Depth to bedrock (see the figure below) is an important consideration in land use planning. It indicates areas that will support agriculture and areas that have development constraints such as rock outcroppings and septic challenges. A summary of Stearns County’s geological characteristics are summarized below.

  • Areas in Stearns County with over 100 feet of soil depth to bedrock tend to support agricultural land uses.
  • Areas with shallowest depth to bedrock (less than 50 feet) are in proximity to waterways and are likely locations for stone and aggregate mining (see sidebar).
  • Eastern and western Stearns County are underlain with igneous and metamorphic rock.
  • Central Stearns County is underlain with sedimentary rocks.
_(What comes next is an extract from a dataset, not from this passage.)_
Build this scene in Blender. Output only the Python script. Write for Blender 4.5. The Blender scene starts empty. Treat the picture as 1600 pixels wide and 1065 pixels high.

The bedrock is covered by glacial material ranging from about 50 feet depth in the east to 350 feet depth in Collegeville Township to 200 feet depth in western parts of the County.
Aggregate Resources: The following resources and regulations are examples of tools used to help manage and protect Stearns County's aggregate resources. These tools, and others should be referenced when making planning decisions that impact these resources.

  • Mining Standards: Stearns County's mining standards can be found in Stearns County Land Use Ordinance #439 Section 7.17
  • Mining (Gravel Operations): New mining operations are required to be permitted
    by the County or Township depending
    on their location. There are three types of mining operations or permits (i.e., Existing, pre-ordinance mining operations (POMO), Administrative Mining Permit, and a Interim Use Permit (IUP)).
  • Aggregate Resource Maps: The DNR Interactive Aggregate Resource Mapping website provides information about the distribution of quality aggregate resources for local units of government, citizens, land use planners, private companies and environmental groups.
  • The Stearns County Comprehensive Water Plan (2013) and the Stearns County Geologic Atlas describe in detail the geologic history of Stearns County.